1. A 3-digit number is formed from the digits 0, 2, 3, 4, 5, 7 and 9. Each digit can be used only once.
(a) How many even numbers can be formed?
(b) How many odd numbers that are greater than 400 can be formed?
2, There are 12 new buses. Find the number of ways of dividing them into three groups of 4 for three different bus routes.
3. At a music camp, 11 musicians are assigned to 3 bedrooms A,B and C, which have 2 beds, 4 beds and 5 beds repsectively. In how many ways can the musicians be assigned to the beds?
4. A coin is flipped n times, where n >/= 3
(a)Find the number of ways to obtain
(i) exactly 1 Head
(ii) exactly 2 Heads
(iii) at least 2 Heads
(b) It is given that there are 36 ways to obtain exactly 2 heads.
(i) Find n.
(ii) Hence, or otherwise, find the number of ways of obtaining at least 2 heads.

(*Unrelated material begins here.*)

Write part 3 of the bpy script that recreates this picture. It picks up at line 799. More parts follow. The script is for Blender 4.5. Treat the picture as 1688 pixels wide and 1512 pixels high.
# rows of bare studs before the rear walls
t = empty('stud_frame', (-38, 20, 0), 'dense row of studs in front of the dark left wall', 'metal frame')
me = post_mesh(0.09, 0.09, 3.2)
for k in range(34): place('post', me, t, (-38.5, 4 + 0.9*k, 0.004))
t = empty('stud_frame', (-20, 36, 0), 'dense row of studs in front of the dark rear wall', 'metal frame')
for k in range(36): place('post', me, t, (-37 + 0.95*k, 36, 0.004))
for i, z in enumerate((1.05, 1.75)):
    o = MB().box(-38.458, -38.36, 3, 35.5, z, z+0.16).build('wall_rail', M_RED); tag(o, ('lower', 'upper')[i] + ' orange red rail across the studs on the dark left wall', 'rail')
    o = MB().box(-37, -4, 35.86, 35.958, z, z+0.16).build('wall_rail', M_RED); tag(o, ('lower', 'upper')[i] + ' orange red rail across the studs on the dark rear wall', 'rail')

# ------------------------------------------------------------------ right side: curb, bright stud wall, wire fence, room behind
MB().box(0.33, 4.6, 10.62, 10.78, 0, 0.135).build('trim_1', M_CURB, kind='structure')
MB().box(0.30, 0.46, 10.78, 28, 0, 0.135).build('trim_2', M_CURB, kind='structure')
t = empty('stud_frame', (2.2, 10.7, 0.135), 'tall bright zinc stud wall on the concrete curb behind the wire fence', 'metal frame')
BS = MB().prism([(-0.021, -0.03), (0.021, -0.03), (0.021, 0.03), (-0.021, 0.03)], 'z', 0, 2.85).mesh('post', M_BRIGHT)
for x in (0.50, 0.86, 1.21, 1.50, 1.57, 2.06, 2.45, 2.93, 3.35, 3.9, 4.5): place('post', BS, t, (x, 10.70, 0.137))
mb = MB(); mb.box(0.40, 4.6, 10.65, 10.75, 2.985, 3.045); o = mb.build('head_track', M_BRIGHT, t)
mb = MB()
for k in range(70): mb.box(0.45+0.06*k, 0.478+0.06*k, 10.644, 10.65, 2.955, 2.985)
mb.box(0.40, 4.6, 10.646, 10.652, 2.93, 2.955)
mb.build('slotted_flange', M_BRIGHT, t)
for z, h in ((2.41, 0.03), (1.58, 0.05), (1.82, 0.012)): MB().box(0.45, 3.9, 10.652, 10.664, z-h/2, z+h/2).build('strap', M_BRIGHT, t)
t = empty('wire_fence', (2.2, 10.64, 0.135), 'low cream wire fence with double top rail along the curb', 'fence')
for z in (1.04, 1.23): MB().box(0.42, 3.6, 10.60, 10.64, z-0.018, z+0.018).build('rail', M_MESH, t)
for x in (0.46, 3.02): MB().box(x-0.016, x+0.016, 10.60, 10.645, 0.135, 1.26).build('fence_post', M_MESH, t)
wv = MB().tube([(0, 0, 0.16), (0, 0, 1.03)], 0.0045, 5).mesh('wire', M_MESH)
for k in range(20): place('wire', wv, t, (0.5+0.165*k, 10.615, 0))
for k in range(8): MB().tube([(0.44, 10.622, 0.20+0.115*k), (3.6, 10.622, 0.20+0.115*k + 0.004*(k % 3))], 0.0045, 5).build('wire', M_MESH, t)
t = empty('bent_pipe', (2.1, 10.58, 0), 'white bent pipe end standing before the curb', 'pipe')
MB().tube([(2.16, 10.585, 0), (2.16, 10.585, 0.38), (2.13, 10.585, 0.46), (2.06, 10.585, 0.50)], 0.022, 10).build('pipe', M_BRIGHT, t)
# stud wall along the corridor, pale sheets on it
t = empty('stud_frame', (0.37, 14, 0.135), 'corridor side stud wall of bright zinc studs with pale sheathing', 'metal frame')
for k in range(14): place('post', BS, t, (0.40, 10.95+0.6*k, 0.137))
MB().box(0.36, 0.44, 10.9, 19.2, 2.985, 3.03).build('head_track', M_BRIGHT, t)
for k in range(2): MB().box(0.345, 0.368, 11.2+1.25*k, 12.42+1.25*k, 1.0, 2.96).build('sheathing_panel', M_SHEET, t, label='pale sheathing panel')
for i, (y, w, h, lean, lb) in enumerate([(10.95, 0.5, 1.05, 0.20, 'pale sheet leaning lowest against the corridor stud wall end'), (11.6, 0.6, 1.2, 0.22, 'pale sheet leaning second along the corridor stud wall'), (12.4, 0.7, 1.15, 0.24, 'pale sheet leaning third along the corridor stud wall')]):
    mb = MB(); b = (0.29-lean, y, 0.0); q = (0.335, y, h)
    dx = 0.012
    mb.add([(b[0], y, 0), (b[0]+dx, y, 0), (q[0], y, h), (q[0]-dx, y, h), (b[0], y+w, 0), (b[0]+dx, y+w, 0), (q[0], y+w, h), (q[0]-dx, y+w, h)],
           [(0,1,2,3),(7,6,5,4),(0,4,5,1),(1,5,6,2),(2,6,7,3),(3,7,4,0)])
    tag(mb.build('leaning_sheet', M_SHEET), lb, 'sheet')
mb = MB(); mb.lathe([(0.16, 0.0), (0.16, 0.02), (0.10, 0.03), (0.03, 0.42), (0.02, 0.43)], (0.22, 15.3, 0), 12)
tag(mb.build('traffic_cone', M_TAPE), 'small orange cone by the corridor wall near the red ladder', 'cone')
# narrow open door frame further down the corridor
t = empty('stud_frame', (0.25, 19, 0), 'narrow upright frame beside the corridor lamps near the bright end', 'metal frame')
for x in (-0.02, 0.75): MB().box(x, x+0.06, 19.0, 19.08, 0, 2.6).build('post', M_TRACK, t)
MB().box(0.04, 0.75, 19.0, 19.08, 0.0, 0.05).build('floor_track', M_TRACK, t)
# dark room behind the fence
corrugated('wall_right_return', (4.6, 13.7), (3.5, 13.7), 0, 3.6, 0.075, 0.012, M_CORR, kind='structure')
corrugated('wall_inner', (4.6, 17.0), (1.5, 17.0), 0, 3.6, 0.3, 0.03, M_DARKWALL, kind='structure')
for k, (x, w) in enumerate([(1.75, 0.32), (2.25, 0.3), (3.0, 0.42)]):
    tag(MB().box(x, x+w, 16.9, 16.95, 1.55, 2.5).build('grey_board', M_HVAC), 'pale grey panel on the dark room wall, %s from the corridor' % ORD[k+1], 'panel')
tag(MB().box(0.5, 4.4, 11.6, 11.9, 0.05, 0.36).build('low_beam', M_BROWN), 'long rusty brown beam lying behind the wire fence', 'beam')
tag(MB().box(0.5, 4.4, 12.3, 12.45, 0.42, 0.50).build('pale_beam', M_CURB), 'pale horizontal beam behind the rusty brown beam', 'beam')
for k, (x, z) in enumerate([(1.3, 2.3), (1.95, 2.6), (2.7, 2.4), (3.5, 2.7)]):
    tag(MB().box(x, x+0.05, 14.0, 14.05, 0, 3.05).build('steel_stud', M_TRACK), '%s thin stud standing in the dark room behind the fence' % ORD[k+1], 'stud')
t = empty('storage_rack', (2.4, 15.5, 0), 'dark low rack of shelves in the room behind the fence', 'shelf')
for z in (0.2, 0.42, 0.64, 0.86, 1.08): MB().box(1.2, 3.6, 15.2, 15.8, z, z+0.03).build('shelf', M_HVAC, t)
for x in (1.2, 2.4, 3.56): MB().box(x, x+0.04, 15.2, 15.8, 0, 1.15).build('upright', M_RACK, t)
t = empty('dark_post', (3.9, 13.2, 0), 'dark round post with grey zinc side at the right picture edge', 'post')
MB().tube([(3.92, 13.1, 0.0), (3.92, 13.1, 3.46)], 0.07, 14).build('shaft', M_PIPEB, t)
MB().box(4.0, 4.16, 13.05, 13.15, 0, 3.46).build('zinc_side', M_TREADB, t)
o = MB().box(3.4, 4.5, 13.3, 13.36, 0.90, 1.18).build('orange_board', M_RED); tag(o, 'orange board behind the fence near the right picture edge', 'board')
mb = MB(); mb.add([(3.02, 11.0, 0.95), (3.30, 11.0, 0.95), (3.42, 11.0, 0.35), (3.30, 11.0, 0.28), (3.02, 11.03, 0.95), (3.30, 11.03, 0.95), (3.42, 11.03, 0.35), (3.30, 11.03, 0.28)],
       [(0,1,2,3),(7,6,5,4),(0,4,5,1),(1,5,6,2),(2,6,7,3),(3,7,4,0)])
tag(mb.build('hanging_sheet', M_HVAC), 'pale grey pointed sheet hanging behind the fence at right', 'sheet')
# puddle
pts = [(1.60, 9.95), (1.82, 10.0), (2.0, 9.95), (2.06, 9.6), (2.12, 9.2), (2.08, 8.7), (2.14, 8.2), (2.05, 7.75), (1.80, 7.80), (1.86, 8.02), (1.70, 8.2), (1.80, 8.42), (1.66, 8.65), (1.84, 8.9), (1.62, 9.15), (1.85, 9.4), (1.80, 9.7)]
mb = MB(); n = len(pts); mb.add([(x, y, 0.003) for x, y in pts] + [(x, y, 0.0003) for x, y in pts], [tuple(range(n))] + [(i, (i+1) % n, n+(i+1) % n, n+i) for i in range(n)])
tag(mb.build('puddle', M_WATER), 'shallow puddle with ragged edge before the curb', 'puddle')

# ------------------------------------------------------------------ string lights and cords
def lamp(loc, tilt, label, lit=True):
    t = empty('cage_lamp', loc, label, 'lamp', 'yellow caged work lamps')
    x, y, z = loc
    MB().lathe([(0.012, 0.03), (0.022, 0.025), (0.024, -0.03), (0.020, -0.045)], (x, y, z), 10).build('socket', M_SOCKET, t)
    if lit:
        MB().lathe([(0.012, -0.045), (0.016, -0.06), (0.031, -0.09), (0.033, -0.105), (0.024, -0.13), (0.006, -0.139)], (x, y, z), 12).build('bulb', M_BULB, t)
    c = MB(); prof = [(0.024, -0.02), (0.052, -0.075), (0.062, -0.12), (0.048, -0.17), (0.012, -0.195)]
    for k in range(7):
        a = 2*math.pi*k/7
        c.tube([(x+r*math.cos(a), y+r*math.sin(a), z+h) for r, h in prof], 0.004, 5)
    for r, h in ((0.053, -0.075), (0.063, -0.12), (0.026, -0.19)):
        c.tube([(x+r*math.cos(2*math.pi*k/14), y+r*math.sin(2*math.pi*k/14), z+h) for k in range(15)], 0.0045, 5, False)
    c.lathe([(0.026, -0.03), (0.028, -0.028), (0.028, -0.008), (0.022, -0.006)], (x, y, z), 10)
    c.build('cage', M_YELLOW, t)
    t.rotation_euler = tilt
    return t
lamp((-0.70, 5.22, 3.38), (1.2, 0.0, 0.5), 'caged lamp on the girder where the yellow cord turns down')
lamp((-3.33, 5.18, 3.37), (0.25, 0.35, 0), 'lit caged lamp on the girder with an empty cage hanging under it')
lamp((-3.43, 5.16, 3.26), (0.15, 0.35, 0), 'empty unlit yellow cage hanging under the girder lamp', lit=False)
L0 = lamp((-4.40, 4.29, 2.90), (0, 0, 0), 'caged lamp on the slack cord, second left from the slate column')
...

5. Rainbow ice-cream shop offers 25 different flavours of ice-cream. If Jacky orders a double-scoop cone, find the number of combinations of flavours if there are no restrictions.
6. Find the number of ways to distribute 12 different story books among 4 different children evenly.
7. The license plates of cars consist of 2 upper case letters followed by 4 digits, in which the first digit cannot be '0'. If the letters 'I' and 'O' cannot be used and the digits cannot be all the same, then how many different license plates are possible?